D’ordinaire, le réflectomètre de magnétisme est utilisé pour étudier les propriétés magnétiques de matériaux. Mais Leah Broussard a d’autres projets. Avec une équipe de chercheurs·euses d’Oak Ridge, la physicienne américaine a pour ambition de prouver l’existence d’univers parallèles. La tâche est complexe et l’enjeu colossal. 
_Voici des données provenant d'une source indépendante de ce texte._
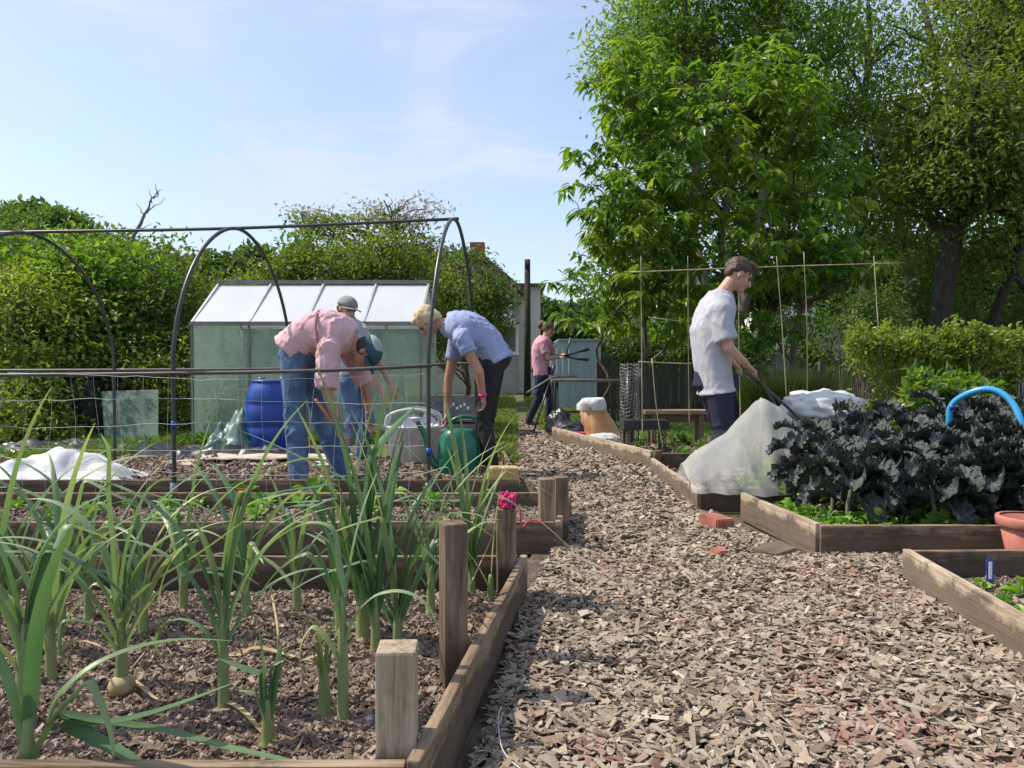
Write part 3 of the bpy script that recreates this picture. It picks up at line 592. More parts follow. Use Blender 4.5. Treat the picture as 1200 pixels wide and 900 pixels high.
crumple('plastic_sheet', (-2.75, 7.75, 0), (1.5, .8, .15), M['black_pl'], 'folded black ground sheet under the green tarpaulin', 'plastic sheet', 12, .05, fold=10)
crumple('tarpaulin', (-2.72, 8.05, .05), (.95, .6, .4), M['tarp'], 'crumpled green tarpaulin heaped beside the blue barrel', 'tarpaulin', 21, .3, peaks=[(.35, 0, .35, .8), (-.5, -.2, .3, .2)], fold=5)
# flattened cardboard pile
for k, (x, y, z, sx, sy, rz, lab) in enumerate(((-2.35, 6.75, .06, 1.5, .4, .03, 'long pale flattened cardboard sheet, lowest of the pile in front of the barrel'), (-2.1, 6.85, .1, 1.3, .38, -.02, 'topmost bright flattened cardboard sheet in front of the barrel'), (-1.45, 6.6, .07, .5, .4, .2, 'short creased cardboard piece near the legs of the bending man'))):
    n = 24; V = []; 
    for j in range(8):
        for i in range(n):
            u = i/(n-1)-.5; v = j/7-.5; X, Yy = u*sx, v*sy; V.append((x+X*math.cos(rz)-Yy*math.sin(rz), y+X*math.sin(rz)+Yy*math.cos(rz), z+.02*mnoise.noise((X*3, Yy*4, k*5))+.012*mnoise.noise((X*9, Yy*9, k))))
    V = np.array(V); Q = [(j*n+i, j*n+i+1, (j+1)*n+i+1, (j+1)*n+i) for j in range(7) for i in range(n-1)]; m_ = len(V)
    rim = [i for i in range(n)]+[j*n+n-1 for j in range(1, 8)]+[7*n+i for i in range(n-2, -1, -1)]+[j*n for j in range(6, 0, -1)]
    Q2 = Q+[tuple(q+m_ for q in f[::-1]) for f in Q]+[(rim[i], rim[i]+m_, rim[(i+1) % len(rim)]+m_, rim[(i+1) % len(rim)]) for i in range(len(rim))]
    mb = MB(); mb.add(np.vstack([V, V-(0, 0, .012)]), Q2); tag(mb.build('cardboard_sheet', M['card'], smooth=False), lab, 'cardboard')
# white tub with hoop handles
g = G(478, 556); t = empty('garden_tub', (-.86, 6.75, 0), 'white round tub with arched handles between the two bending workers', 'tub')
cx, cy = -.86, 6.75
mb = MB(); lathe(mb, (cx, cy, 0), [(.18, 0), (.19, .01), (.25, .36), (.262, .37), (.262, .385), (.245, .385), (.235, .3), (.05, .12)], 32, cap=False); mb.build('bucket', M['white_rib'], t, True)
for s in (-1, 1):
    mb = MB(); tube(mb, catmull([(cx-.24, cy+s*.1, .37), (cx-.2, cy+s*.12, .48), (cx, cy+s*.14, .53), (cx+.2, cy+s*.12, .48), (cx+.24, cy+s*.1, .37)], 24), .013, 8); mb.build('handle', M['white_rib'], t, True)
crumple('carrier_bag', (-.8, 6.8, .33), (.42, .3, .18), M['bag_white'], 'crumpled white carrier bag stuffed in the white tub', 'bag', 31, 0, fold=5)
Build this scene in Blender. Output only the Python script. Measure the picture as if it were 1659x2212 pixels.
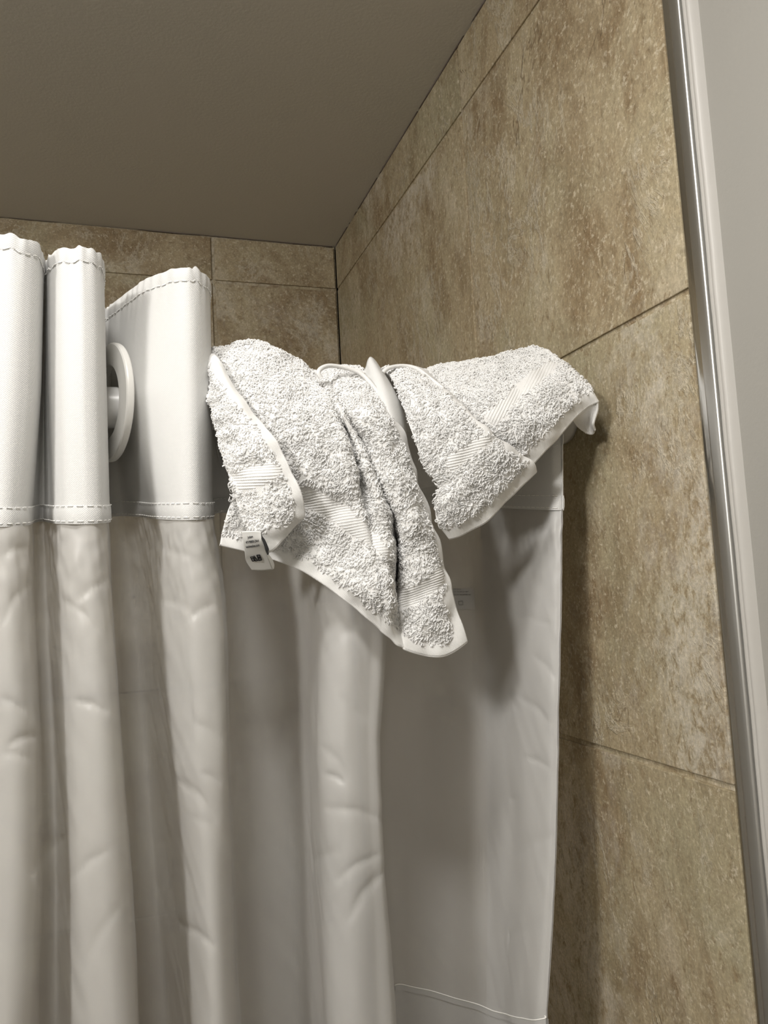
import bpy, bmesh, math
import numpy as np
from mathutils import Matrix, Vector

# ---------------------------------------------------------------- clear, camera, light, exposure
for o in list(bpy.data.objects):
    bpy.data.objects.remove(o, do_unlink=True)
S = bpy.context.scene
COL = S.collection
rng = np.random.default_rng(7)

PW, PH = 1659.0, 2212.0
FPX = 1708.98
YAW, PITCH, ROLL = 0.326396, 0.09476, -0.053977
CAM = np.array([-0.342671, -1.187628, 1.747172])
HC = 2.30                      # ceiling height of the shower alcove
GA, TH = 0.0726, 0.305         # cut top course, tile height
YT = -0.7933                   # tile edge at the metal trim

def cam_axes():
    cy, sy, cp, sp = math.cos(YAW), math.sin(YAW), math.cos(PITCH), math.sin(PITCH)
    f = np.array([sy*cp, cy*cp, sp]); r = np.array([cy, -sy, 0.0]); u = np.cross(r, f)
    c, s = math.cos(ROLL), math.sin(ROLL)
    return c*r+s*u, c*u-s*r, f
AR, AU, AF = cam_axes()

cam_data = bpy.data.cameras.new('camera')
cam = bpy.data.objects.new('camera', cam_data); COL.objects.link(cam)
M = Matrix.Identity(4)
for i in range(3):
    M[i][0], M[i][1], M[i][2], M[i][3] = AR[i], AU[i], -AF[i], CAM[i]
cam.matrix_world = M
cam_data.sensor_fit = 'VERTICAL'; cam_data.sensor_height = 36.0
cam_data.lens = FPX/PH*36.0
cam_data.clip_start = 0.02
S.camera = cam

wd = bpy.data.worlds.new('world'); S.world = wd; wd.use_nodes = True
wd.node_tree.nodes['Background'].inputs[0].default_value = (1.0, 0.95, 0.86, 1)
wd.node_tree.nodes['Background'].inputs[1].default_value = 0.0

# vanity globe on the left behind the camera, and a small recessed downlight in front of the shower
ld = bpy.data.lights.new('vanity_lamp', 'POINT'); ld.energy = 10.0; ld.shadow_soft_size = .065
ld.color = (1.0, .97, .93)
lo = bpy.data.objects.new('vanity_lamp', ld); COL.objects.link(lo); lo.location = (-1.0, -1.42, 2.17)
ld = bpy.data.lights.new('downlight', 'AREA'); ld.shape = 'DISK'; ld.size = .12; ld.energy = 1.5
ld.color = (1.0, .97, .93)
lo = bpy.data.objects.new('downlight', ld); COL.objects.link(lo); lo.location = (-.41, -1.06, 2.295)
S.view_settings.view_transform = 'Standard'; S.view_settings.look = 'None'
S.view_settings.gamma = 1.0; S.view_settings.use_curve_mapping = False
S.view_settings.exposure = 1.42
S.cycles.max_bounces = 10; S.cycles.diffuse_bounces = 8; S.cycles.transparent_max_bounces = 16

# ---------------------------------------------------------------- helpers
def ray(x, y):
    return AF + (x-PW/2)/FPX*AR - (y-PH/2)/FPX*AU
def at(x, y, Y):               # the point at depth Y (world y) seen in direction x, y
    d = ray(x, y); return CAM + d*((Y-CAM[1])/d[1])
def pix(P):
    d = np.asarray(P)-CAM; z = d@AF
    return np.stack([PW/2+FPX*(d@AR)/z, PH/2-FPX*(d@AU)/z], -1)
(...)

La physicienne Leah Broussard
Crédits : Genevieve Martin/Oak Ridge National Laboratory, U.S. Dept. of Energy

Au-delà du mur

Pour tenter de prouver l’existence d’univers parallèles, la physicienne va projeter un faisceau de neutrons dans un tunnel long de plus de 15 m. Ensuite, elle fera passer ces particules subatomiques au travers d’un mur imperméable. Cette expérience est inspirée d’un mystère qui date des années 1990. À l’époque, en étudiant le temps nécessaire à la décomposition de particules de neutrons en protons, une fois retirées du noyau de l’atome, des chercheurs·euses ont fait une découverte surprenante. Iels ont réalisé que, dans un réacteur nucléaire, quelques neutrons (environ 1 %) prenaient neuf secondes supplémentaires à se décomposer que les autres.
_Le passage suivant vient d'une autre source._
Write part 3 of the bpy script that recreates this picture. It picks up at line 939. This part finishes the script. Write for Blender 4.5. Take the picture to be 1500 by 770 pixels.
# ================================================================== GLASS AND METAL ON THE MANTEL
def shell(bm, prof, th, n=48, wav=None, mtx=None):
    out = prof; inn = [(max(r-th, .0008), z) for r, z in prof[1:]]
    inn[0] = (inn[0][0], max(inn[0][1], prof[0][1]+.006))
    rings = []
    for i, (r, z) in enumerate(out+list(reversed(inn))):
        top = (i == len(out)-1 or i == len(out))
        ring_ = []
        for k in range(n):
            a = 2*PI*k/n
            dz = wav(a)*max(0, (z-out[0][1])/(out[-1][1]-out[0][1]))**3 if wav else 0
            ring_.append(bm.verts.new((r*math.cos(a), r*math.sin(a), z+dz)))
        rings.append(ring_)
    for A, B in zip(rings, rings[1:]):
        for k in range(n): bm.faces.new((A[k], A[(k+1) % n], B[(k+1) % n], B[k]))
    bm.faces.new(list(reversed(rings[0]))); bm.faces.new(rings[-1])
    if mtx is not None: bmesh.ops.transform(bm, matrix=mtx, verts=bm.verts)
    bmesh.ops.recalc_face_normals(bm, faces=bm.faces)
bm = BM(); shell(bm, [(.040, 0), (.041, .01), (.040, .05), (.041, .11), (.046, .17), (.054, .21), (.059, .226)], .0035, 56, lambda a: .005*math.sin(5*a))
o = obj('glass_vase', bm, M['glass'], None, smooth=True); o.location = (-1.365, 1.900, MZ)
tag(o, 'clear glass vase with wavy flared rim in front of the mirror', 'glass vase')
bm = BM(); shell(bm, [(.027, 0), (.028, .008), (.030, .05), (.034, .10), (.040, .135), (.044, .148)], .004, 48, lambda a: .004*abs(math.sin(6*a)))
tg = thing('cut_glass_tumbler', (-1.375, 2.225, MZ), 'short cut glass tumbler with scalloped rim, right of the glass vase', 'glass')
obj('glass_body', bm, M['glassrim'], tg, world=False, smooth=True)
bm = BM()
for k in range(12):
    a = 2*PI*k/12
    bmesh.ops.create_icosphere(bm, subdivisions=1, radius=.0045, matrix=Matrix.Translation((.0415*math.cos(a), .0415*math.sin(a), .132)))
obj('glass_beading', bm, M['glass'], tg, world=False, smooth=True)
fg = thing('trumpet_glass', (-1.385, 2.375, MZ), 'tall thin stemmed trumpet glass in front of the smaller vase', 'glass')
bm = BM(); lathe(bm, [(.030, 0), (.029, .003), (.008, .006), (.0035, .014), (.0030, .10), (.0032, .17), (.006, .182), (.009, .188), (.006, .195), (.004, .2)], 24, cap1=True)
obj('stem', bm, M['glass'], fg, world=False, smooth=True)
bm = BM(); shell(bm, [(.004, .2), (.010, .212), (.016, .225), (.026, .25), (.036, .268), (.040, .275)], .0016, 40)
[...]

Le réflectomètre de magnétisme
Crédits : ORNL

Ce comportement étrange reste encore à ce jour un mystère. En principe, la transformation de neutrons en protons est permise par ce qu’on appelle l’interaction faible. C’est l’une des quatre forces fondamentales responsables des phénomènes physiques en action dans l’univers – avec les interactions fortes, électromagnétiques et gravitationnelles. Pour expliquer les neuf secondes de retard de certains neutrons, Leah Broussard n’exclue toutefois pas qu’il en existe d’autres : « S‘il y a de nouvelles forces ou interactions que nous n’avons pas encore trouvées, cela peut également affecter le temps que nous mesurons », ajoute-t-elle.

Que font les neutrons retardataires en chemin ? Selon certains scientifiques, ils s’arrêtent dans un monde parallèle, avant de revenir vers notre univers pour se transformer en protons. D’où l’idée de placer un mur sur leur trajectoire : si on les détecte de l’autre côté, cela pourrait signifier qu’ils ont fait une escapade dans un monde parallèle pour franchir l’obstacle. Cette hypothèse donnerait en plus un rôle à la matière noire. 

En scrutant les galaxies, les physiciens ont mesuré une masse qu’ils ne parvenaient pas à voir. Le Français Henri Poincaré l’a nommée « matière obscure », ou matière noire, sans pouvoir définir réellement son origine ou son comportement. Personne n’arrive par exemple à expliquer pourquoi elle composerait 85 % de la matière. Tout juste sait-on, grâce à une récente étude, qu’elle aurait existé quelques fractions de secondes avant le Big Bang.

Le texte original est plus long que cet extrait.